Advocate staff photo by HILARY SCHEINUK -- Jevoah-Jireh's Randy Carter Jr. won the 800- and 1600-meter runs and finished third in the 400 in the Class C division of the LHSAA state track meet Thursday at LSU's Bernie Moore Stadium.

There’s something to be said for perseverance.

The performance of Jehovah-Jireh’s Randy Carter Jr. helped prove that point Thursday night at the Louisiana High School Athletic Association/State Farm Track and Field meet.

Carter battled through seasonal allergies to win three events in the Class C boys competition on the first day of the three-day LHSAA event at the LSU’s Bernie Moore Track Stadium. After winning the 1,600 meters earlier, Carter offered a blunt assessment of what the best part of the race was.

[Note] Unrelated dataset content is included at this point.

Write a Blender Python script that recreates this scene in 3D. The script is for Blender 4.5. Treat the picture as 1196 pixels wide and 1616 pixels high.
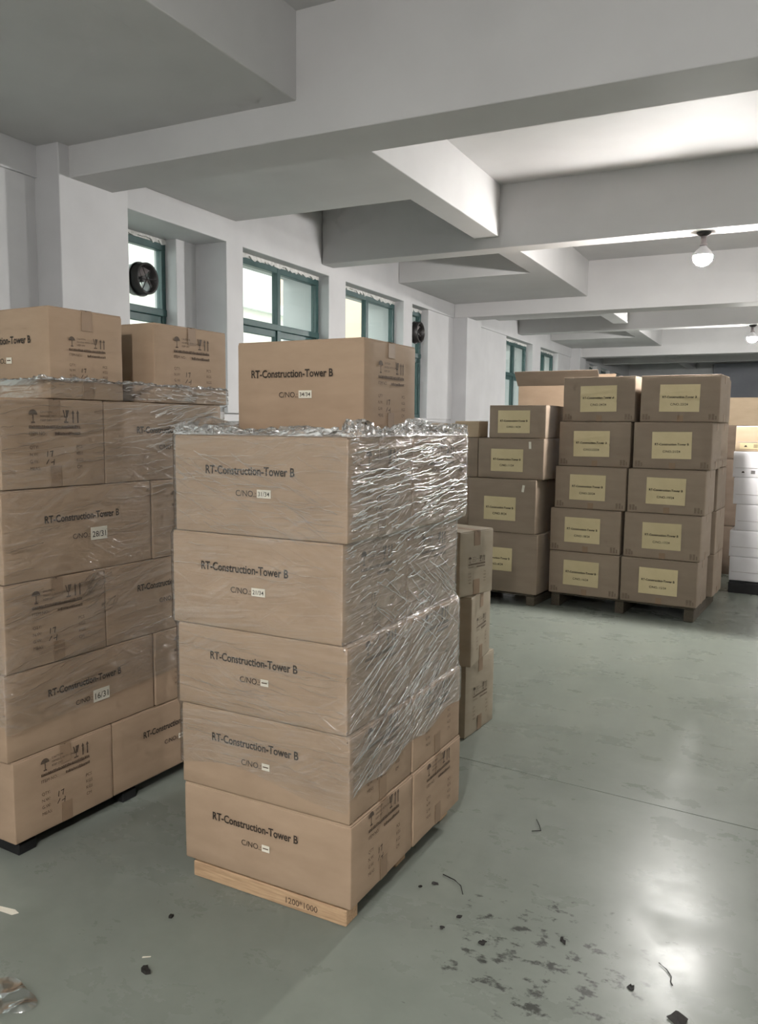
import bpy, bmesh, math, random
from mathutils import Vector, Matrix, noise

# ------------------------------------------------------------------ scene, camera, world, exposure
for o in list(bpy.data.objects):
    bpy.data.objects.remove(o)
SC = bpy.context.scene
COL = SC.collection
PI = math.pi

F_PX, PITCH, ROLL, YAW, EYE = 1279.3, math.radians(6.078), math.radians(0.547), math.radians(26.503), 1.55
def cam_axis(x, y, z):
    c, s = math.cos(ROLL), math.sin(ROLL)
    x, y = x * c + y * s, -x * s + y * c
    c, s = math.cos(PITCH), math.sin(PITCH)
    y, z = y * c + z * s, -y * s + z * c
    c, s = math.cos(YAW), math.sin(YAW)
    return Vector((x * c - z * s, x * s + z * c, -y))
cd = bpy.data.cameras.new('camera')
cd.sensor_fit = 'HORIZONTAL'; cd.sensor_width = 36.0
cd.lens = F_PX / 1196 * 36.0
cd.clip_start = 0.05; cd.clip_end = 200
cam = bpy.data.objects.new('camera', cd); COL.objects.link(cam)
rx, up, bk = cam_axis(1, 0, 0), -cam_axis(0, 1, 0), -cam_axis(0, 0, 1)
cam.matrix_world = Matrix(((rx.x, up.x, bk.x, 0), (rx.y, up.y, bk.y, 0), (rx.z, up.z, bk.z, EYE), (0, 0, 0, 1)))
SC.camera = cam

SC.view_settings.view_transform = 'Standard'
SC.view_settings.look = 'None'
SC.view_settings.gamma = 1.0
SC.view_settings.use_curve_mapping = False
SC.view_settings.exposure = 0.88

w = bpy.data.worlds.new('overcast_sky'); SC.world = w; w.use_nodes = True
bg = w.node_tree.nodes['Background']
bg.inputs[0].default_value = (0.94, 1.0, 0.985, 1)
bg.inputs[1].default_value = 1.75
BULB_STRENGTH = 1200.0
SC.cycles.sample_clamp_indirect = 6.0
SC.cycles.max_bounces = 7; SC.cycles.diffuse_bounces = 3; SC.cycles.glossy_bounces = 2
SC.cycles.transparent_max_bounces = 10
SC.cycles.caustics_reflective = False; SC.cycles.caustics_refractive = False
SC.cycles.use_adaptive_sampling = True; SC.cycles.adaptive_threshold = 0.06; SC.cycles.adaptive_min_samples = 12

# ------------------------------------------------------------------ materials
def new_mat(name):
    m = bpy.data.materials.new(name); m.use_nodes = True
    nt = m.node_tree; b = nt.nodes['Principled BSDF']
    return m, nt, b
def node(nt, t, **kw):
    n = nt.nodes.new(t)
    for k, v in kw.items():
        setattr(n, k, v)
    return n
def ramp(nt, fac, stops):
    r = node(nt, 'ShaderNodeValToRGB')
    e = r.color_ramp.elements
    e[0].position, e[0].color = stops[0][0], (*stops[0][1], 1)
    e[1].position, e[1].color = stops[-1][0], (*stops[-1][1], 1)
    for p, c in stops[1:-1]:
        x = e.new(p); x.color = (*c, 1)
    nt.links.new(fac, r.inputs[0])
    return r
def noise_tex(nt, scale, detail=4, coord='Object', mapping=None, rough=0.55, rot=None):
    tc = node(nt, 'ShaderNodeTexCoord')
    mp = node(nt, 'ShaderNodeMapping')
    if mapping: mp.inputs['Scale'].default_value = mapping
    if rot: mp.inputs['Rotation'].default_value = rot
    nt.links.new(tc.outputs[coord], mp.inputs['Vector'])
    n = node(nt, 'ShaderNodeTexNoise')
    n.inputs['Scale'].default_value = scale; n.inputs['Detail'].default_value = detail
    n.inputs['Roughness'].default_value = rough
    nt.links.new(mp.outputs[0], n.inputs['Vector'])
    return n
def bump(nt, b, height, strength, dist=0.01):
    bp = node(nt, 'ShaderNodeBump')
    bp.inputs['Strength'].default_value = strength; bp.inputs['Distance'].default_value = dist
    nt.links.new(height, bp.inputs['Height']); nt.links.new(bp.outputs[0], b.inputs['Normal'])
def mottled(name, c1, c2, scale, rough=0.7, bump_s=0.0, mapping=None, spec=0.3, detail=4, rnd=0.0):
    m, nt, b = new_mat(name)
    n = noise_tex(nt, scale, detail, mapping=mapping)
    r = ramp(nt, n.outputs['Fac'], [(0.3, c1), (0.7, c2)])
    col = r.outputs[0]
    if rnd:
        oi = node(nt, 'ShaderNodeObjectInfo')
        hs = node(nt, 'ShaderNodeHueSaturation')
        mr = node(nt, 'ShaderNodeMapRange')
        mr.inputs['To Min'].default_value = 1 - rnd; mr.inputs['To Max'].default_value = 1 + rnd
        nt.links.new(oi.outputs['Random'], mr.inputs['Value'])
        nt.links.new(mr.outputs[0], hs.inputs['Value']); nt.links.new(col, hs.inputs['Color'])
        col = hs.outputs[0]
    nt.links.new(col, b.inputs['Base Color'])
    b.inputs['Roughness'].default_value = rough
    b.inputs['Specular IOR Level'].default_value = spec
    if bump_s: bump(nt, b, n.outputs['Fac'], bump_s)
    return m
M = {}
M['paint'] = mottled('white_wall_paint', (0.54, 0.54, 0.55), (0.60, 0.60, 0.61), 2.2, 0.62, 0.03)
M['ceil'] = mottled('white_ceiling_paint', (0.56, 0.555, 0.555), (0.62, 0.615, 0.615), 1.4, 0.7, 0.03)
M['farwall'] = mottled('blue_grey_paint', (0.30, 0.31, 0.35), (0.35, 0.36, 0.40), 1.5, 0.6)
M['plaster'] = mottled('rough_plaster', (0.5, 0.5, 0.48), (0.75, 0.75, 0.73), 30, 0.9, 0.5)
M['kraft'] = mottled('kraft_cardboard', (0.33, 0.235, 0.160), (0.385, 0.278, 0.192), 5, 0.72, 0.03, (1, 1, 3), 0.25, 5, 0.05)
M['kraft_dull'] = mottled('brown_cardboard', (0.255, 0.197, 0.147), (0.295, 0.230, 0.174), 4, 0.72, 0.03, (1, 1, 3), 0.25, 5, 0.07)
M['kraft_tan'] = mottled('pale_tan_cardboard', (0.45, 0.345, 0.235), (0.51, 0.40, 0.28), 4, 0.75, 0.03, (1, 1, 3), 0.25, 5, 0.05)
M['kraft_pale'] = mottled('greyish_cardboard', (0.33, 0.275, 0.20), (0.38, 0.32, 0.24), 5, 0.6, 0.03, (1, 1, 3), 0.3, 5, 0.05)
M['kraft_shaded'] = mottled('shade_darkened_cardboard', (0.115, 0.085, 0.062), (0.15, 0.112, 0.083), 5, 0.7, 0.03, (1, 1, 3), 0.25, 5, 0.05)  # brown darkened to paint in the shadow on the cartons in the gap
M['white_card'] = mottled('white_coated_cardboard', (0.66, 0.65, 0.67), (0.74, 0.73, 0.75), 4, 0.5, 0.03, None, 0.4, 5, 0.03)
M['ink'] = mottled('black_print_ink', (0.028, 0.020, 0.015), (0.05, 0.038, 0.028), 40, 0.7)
M['ink_faint'] = mottled('worn_print_ink', (0.075, 0.050, 0.033), (0.16, 0.105, 0.070), 90, 0.7)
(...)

“The best part of it was to finish,” Carter said. “At the end of the first lap Alex (Lewis of Holy Rosary) passed me. That’s when I knew I had to pick it up.”

Carter won the 1,600 meters in 4 minutes, 51.12 seconds and then came back to win the 800 (2:11.01) and the 3,200 (10:53.05). He also placed third in the 400 meters.

Carter’s performance was notable because the efforts of distance runners and teams that won state basketball titles two months ago were a big part of the story in Classes B and C. Carter was voted the Outstanding Boys Performer in Class C.

“I’m happy I won three events,” Carter said. “But I know I can do better.”

No star shined brighter than First Baptist Christian’s Gabrielle Jennings, who won all four of her individual events and broke her own record in three of them en route to Outstanding Girls Performer honors in Class C.

Jennings started by winning the 1,600 in a record mark of 5:05.98. She won the 800 with a record time of 5:24.81 and concluded the day with a win in the 3,200 in 11:30.85. In between, the sophomore won the 400 in 1:02.26. She now has 30 state titles combined in cross country, indoor and outdoor track.

“We have the possibility of getting second,” Jennings said of the decision to do four individual events for her Slidell-based school. “It’s really good publicity for the school. Everybody gets to receive credit for what they’ve done when we place higher as a team.”

New Living Word and Hackberry claimed team titles in Class C to add to the basketball titles already won in March. Ruston-based New Living Word tallied 122 points to win the boys title ahead of Johnson Bayou (81), Epps (56) and Jehovah-Jireh (50).

Hackberry, located near Lake Charles, also won a state title in softball last week. HHS finished with 190 points. Epps (84) was second, placing ahead of First Baptist (67) and Louisiana School for the Deaf.

The day’s other record-setter was Hackberry’s Reagan Darbonne, who won the Class C pole vault in 9 feet, 6 inches. She also won the 100 hurdles and 100-meter dash. Louisiana School for the Deaf’s Alexia Powell won the 300 hurdles (51.42).

Simsboro claimed the Class B boys title with 641/2 points, edging Centerville (61). Bell City (52) and Alexandria’s Grace Christian (45) followed. Weston took the Class B girls title with 70, besting Episcopal School of Acadiana (62) in what was a tight race for the team title. Bell City and Simsboro each finished with 53 points in the girls division.

Rontavious Abney of Simsboro was voted the Outstanding Boys Performer in Class B after winning the 110 hurdles in 15.19 seconds and the 300 hurdles in 40.86. Episcopal School of Acadiana’s Elasha Williams was the Outstanding Girls Performer in Class B.

Williams won the 400 meters in 1:00.05 and the triple jump in 35-5¾ for ESA.

There also was a distance-race theme in Class B involving a local competitor as Patrick Taylor’s Celia Zaeringer edged Holden’s Clarissa Smith in two events. Zaeringer won the 1,600 (5:22.61) and 3,200 (12:08.15). Smith also got a title, winning the 800 in 2:31.75.

Thursday’s meet was the final championship event for Hosanna Christian, which is closing its high school portion this spring.

HCA’s Jeremy Williams took second in the triple jump and fifth in the 400. Teammate Kiana Ridley was sixth in the girls 100.

“We’re the last graduating class for the school,” Williams said. “We had to leave some kind of mark athletically.”